日本経団連タイムス No.2832 (2006年10月5日)

日本経団連訪欧ミッション派遣/バローゾ欧州委員長と懇談

−御手洗会長、WTO新ラウンド交渉再開へEUの積極的取り組みを要望


9月28日から10月8日の日程で訪欧中の御手洗冨士夫日本経団連会長は、現地時間の9月29日午後、訪問先のブラッセルで、欧州委員会のバローゾ委員長と会談した。

御手洗会長の今回の訪欧は、会長就任後初となるミッションとして、三木繁光、出井伸之、米倉弘昌、草刈隆郎、張富士夫、岡村正、渡文明、江頭邦雄の各副会長とともにベルギー(欧州委員会)、ドイツ、フランス、英国を訪問。各国・地域の政府首脳や、主要経済団体との意見交換を通じ、(1)EUの拡大・深化の現状と見通し(2)日欧経済関係の強化(3)グローバルな課題をめぐる協力のあり方(4)日欧の抱える共通課題への取り組み――などについて理解を深めるとともに、対応策を探ることを目的としている。

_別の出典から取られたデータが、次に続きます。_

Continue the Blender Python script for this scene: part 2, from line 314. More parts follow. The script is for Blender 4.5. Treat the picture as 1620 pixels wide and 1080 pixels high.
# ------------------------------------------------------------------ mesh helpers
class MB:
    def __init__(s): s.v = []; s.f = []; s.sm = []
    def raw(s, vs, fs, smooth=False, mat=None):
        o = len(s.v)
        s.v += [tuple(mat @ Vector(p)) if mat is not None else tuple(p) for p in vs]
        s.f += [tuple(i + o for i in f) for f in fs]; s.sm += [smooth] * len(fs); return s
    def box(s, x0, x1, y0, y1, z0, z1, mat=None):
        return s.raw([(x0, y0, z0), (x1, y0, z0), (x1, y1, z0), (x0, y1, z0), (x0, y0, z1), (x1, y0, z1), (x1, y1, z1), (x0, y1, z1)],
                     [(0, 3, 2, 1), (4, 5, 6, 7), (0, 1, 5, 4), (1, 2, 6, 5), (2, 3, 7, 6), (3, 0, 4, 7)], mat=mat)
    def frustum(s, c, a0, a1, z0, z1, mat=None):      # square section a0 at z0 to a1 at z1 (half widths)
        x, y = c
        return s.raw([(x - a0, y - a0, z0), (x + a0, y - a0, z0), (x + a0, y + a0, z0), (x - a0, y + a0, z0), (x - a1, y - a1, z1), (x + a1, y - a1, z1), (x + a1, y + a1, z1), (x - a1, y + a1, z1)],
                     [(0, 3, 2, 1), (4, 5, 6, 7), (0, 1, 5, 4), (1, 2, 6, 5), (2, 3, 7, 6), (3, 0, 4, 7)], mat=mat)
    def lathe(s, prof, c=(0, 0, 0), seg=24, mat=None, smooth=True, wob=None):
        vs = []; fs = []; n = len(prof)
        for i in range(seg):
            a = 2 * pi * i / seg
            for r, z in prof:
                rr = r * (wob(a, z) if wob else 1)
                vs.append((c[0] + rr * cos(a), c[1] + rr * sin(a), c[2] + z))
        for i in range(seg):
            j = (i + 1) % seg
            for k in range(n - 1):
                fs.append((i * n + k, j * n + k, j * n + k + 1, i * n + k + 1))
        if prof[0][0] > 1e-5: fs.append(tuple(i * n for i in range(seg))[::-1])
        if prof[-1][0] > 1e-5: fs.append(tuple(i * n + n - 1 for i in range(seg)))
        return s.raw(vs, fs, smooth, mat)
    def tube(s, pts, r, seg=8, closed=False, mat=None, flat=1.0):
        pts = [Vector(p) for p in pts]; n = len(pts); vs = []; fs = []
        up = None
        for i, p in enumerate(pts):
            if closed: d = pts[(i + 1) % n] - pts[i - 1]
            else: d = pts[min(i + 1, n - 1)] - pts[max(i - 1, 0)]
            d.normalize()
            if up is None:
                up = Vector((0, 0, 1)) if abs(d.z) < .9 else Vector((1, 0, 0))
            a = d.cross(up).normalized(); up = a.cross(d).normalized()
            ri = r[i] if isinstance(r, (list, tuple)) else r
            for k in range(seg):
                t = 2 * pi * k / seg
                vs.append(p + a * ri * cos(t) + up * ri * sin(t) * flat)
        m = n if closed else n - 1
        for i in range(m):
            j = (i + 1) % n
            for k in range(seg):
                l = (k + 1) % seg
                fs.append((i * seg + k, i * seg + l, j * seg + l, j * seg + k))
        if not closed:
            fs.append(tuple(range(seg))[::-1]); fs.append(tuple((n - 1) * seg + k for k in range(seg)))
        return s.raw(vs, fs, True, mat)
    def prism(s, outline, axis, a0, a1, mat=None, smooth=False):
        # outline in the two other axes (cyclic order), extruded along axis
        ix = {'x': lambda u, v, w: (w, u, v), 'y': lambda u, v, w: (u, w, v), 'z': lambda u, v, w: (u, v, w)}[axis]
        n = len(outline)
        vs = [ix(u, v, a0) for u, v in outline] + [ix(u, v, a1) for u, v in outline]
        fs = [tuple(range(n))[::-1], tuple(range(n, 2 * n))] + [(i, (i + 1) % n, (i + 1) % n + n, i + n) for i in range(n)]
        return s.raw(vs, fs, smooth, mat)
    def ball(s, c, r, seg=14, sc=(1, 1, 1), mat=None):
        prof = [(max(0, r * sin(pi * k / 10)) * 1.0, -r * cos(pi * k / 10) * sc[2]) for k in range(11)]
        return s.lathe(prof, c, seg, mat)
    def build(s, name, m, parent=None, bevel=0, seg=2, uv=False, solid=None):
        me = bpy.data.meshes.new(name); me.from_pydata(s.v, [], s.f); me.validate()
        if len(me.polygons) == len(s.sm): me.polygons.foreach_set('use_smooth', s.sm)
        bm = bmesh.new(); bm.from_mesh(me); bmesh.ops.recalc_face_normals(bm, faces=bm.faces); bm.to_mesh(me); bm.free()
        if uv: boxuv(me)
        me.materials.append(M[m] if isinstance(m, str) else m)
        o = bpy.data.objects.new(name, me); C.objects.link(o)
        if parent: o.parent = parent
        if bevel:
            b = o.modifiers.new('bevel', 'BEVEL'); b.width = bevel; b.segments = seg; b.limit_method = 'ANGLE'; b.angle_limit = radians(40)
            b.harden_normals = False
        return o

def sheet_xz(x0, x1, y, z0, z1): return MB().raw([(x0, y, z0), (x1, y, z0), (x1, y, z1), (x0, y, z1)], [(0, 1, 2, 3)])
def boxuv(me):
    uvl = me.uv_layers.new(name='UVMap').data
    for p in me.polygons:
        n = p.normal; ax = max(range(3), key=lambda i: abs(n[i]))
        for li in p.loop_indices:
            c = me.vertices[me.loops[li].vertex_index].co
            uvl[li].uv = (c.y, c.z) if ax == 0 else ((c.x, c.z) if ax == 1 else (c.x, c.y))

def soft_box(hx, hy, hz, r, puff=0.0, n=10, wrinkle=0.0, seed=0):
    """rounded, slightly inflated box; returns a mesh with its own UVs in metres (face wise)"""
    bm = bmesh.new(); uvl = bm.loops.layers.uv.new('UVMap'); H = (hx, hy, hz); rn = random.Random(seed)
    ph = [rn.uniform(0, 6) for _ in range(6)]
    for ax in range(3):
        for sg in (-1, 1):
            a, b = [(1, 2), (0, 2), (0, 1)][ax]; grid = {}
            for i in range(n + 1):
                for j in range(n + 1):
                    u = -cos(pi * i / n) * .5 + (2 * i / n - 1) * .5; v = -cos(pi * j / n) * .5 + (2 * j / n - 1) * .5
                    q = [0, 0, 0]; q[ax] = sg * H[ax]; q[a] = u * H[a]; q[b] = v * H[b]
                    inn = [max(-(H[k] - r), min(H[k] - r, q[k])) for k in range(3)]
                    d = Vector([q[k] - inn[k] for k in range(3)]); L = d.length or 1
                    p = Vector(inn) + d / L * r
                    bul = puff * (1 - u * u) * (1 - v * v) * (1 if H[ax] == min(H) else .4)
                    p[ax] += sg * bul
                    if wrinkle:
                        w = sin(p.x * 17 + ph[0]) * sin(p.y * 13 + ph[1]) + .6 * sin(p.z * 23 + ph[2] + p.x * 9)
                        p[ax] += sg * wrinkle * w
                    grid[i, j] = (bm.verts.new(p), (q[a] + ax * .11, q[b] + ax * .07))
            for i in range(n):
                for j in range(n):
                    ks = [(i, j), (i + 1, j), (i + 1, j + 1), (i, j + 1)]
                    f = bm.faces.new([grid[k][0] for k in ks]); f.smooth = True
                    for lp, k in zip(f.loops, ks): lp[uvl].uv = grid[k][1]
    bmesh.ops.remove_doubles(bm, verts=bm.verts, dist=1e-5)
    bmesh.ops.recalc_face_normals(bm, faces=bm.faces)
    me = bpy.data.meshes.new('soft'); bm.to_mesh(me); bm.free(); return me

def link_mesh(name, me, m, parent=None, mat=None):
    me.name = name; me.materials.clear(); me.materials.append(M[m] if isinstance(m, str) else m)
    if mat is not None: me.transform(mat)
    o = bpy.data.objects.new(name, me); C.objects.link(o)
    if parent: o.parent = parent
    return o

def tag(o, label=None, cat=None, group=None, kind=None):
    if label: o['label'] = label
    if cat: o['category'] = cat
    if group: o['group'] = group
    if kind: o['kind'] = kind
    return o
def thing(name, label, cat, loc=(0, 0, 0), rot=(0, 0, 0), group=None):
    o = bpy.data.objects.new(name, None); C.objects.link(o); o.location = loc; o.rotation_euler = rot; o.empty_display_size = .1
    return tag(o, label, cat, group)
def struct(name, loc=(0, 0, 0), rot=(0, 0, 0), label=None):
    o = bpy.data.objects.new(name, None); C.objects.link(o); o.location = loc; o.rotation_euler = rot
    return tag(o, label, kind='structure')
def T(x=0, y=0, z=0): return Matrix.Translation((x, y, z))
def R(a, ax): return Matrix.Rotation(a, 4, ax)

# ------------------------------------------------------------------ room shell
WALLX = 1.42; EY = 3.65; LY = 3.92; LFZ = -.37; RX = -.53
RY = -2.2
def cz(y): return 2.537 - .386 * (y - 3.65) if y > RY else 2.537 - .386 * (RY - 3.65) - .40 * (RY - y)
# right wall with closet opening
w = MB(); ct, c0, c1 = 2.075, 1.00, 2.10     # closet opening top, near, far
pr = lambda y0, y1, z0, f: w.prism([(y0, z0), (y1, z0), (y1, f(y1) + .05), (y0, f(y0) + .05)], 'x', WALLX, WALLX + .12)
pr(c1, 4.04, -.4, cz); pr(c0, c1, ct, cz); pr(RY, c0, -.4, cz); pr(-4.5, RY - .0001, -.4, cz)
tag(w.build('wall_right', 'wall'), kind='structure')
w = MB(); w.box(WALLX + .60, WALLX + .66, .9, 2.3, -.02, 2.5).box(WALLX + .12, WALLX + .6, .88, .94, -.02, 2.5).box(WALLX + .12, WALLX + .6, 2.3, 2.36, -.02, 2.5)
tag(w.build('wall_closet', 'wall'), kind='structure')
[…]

バローゾ委員長との会談では冒頭、御手洗会長が、現在中断しているWTO新ラウンド交渉の早期再開に向け、EUとしても積極的に取り組んで行くよう求めたほか、日欧の会計基準のコンバージェンスを進め、相互の基準を認め合うことが日欧の経済関係を一層緊密化していく上で重要であると述べた。

これに対し、バローゾ委員長は、多角的貿易体制を維持、強化することは極めて重要であり、新ラウンド交渉の中断が長引けばグローバルなレベルでの貿易体制の不安定化を招き得るとして、欧州委員会としても交渉再開を明確に支持していると応じた。また、会計基準の問題に関しては、日本側の懸念については十分理解しているとし、双方の規制改革を促すことを目的とした政府間の枠組みである日・EU規制改革対話の場において扱っていくと述べた。
このほかバローゾ委員長は、欧州企業が日本でビジネスを行う上での懸念について、擬似外国会社(会社法821条)の問題や、三角合併における課税繰り延べの問題などに触れ、日欧双方の経済界が直面する問題を解決することで、日欧間の貿易、投資の一層の拡大に努めることが肝要であると発言した。

ミッション初日となる29日は、バローゾ委員長のほか、アルムニア欧州委員会経済・通貨担当委員、欧州産業連盟(UNICE)を訪問し、BRICs市場の見方、地球環境問題、エネルギーの安定供給などについて意見交換を行った。